THE PROBLEM: Set down the full listing exactly, character for character.

AVAILABLE DATA:
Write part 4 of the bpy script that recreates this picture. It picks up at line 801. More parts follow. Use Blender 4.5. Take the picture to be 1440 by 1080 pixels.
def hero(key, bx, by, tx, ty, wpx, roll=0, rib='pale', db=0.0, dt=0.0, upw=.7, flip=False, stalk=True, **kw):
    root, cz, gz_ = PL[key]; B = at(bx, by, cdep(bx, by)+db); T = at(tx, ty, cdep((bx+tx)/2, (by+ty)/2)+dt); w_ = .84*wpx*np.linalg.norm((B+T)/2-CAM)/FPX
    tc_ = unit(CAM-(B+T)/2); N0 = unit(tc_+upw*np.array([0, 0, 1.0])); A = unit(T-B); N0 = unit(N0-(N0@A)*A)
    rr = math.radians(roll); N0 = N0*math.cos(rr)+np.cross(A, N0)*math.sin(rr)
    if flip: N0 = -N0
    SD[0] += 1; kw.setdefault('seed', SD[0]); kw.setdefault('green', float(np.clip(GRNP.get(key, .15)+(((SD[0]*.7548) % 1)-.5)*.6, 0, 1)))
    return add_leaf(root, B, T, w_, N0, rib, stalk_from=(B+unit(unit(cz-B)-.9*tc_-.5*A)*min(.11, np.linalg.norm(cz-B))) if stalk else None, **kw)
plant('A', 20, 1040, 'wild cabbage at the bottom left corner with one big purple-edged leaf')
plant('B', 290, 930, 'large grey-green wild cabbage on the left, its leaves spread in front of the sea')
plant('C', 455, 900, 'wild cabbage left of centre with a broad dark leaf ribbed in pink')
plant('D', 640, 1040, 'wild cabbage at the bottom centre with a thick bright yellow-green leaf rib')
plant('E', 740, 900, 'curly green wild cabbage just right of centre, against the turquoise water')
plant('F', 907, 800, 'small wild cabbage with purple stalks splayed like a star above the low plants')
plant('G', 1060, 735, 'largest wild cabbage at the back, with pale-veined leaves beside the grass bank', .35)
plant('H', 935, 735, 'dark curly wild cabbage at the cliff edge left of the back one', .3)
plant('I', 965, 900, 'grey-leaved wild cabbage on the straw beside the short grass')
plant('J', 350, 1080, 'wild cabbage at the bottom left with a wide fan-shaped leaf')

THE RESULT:
Write part 4 of the bpy script that recreates this picture. It picks up at line 801. More parts follow. Use Blender 4.5. Take the picture to be 1440 by 1080 pixels.
def hero(key, bx, by, tx, ty, wpx, roll=0, rib='pale', db=0.0, dt=0.0, upw=.7, flip=False, stalk=True, **kw):
    root, cz, gz_ = PL[key]; B = at(bx, by, cdep(bx, by)+db); T = at(tx, ty, cdep((bx+tx)/2, (by+ty)/2)+dt); w_ = .84*wpx*np.linalg.norm((B+T)/2-CAM)/FPX
    tc_ = unit(CAM-(B+T)/2); N0 = unit(tc_+upw*np.array([0, 0, 1.0])); A = unit(T-B); N0 = unit(N0-(N0@A)*A)
    rr = math.radians(roll); N0 = N0*math.cos(rr)+np.cross(A, N0)*math.sin(rr)
    if flip: N0 = -N0
    SD[0] += 1; kw.setdefault('seed', SD[0]); kw.setdefault('green', float(np.clip(GRNP.get(key, .15)+(((SD[0]*.7548) % 1)-.5)*.6, 0, 1)))
    return add_leaf(root, B, T, w_, N0, rib, stalk_from=(B+unit(unit(cz-B)-.9*tc_-.5*A)*min(.11, np.linalg.norm(cz-B))) if stalk else None, **kw)
plant('A', 20, 1040, 'wild cabbage at the bottom left corner with one big purple-edged leaf')
plant('B', 290, 930, 'large grey-green wild cabbage on the left, its leaves spread in front of the sea')
plant('C', 455, 900, 'wild cabbage left of centre with a broad dark leaf ribbed in pink')
plant('D', 640, 1040, 'wild cabbage at the bottom centre with a thick bright yellow-green leaf rib')
plant('E', 740, 900, 'curly green wild cabbage just right of centre, against the turquoise water')
plant('F', 907, 800, 'small wild cabbage with purple stalks splayed like a star above the low plants')
plant('G', 1060, 735, 'largest wild cabbage at the back, with pale-veined leaves beside the grass bank', .35)
plant('H', 935, 735, 'dark curly wild cabbage at the cliff edge left of the back one', .3)
plant('I', 965, 900, 'grey-leaved wild cabbage on the straw beside the short grass')
plant('J', 350, 1080, 'wild cabbage at the bottom left with a wide fan-shaped leaf')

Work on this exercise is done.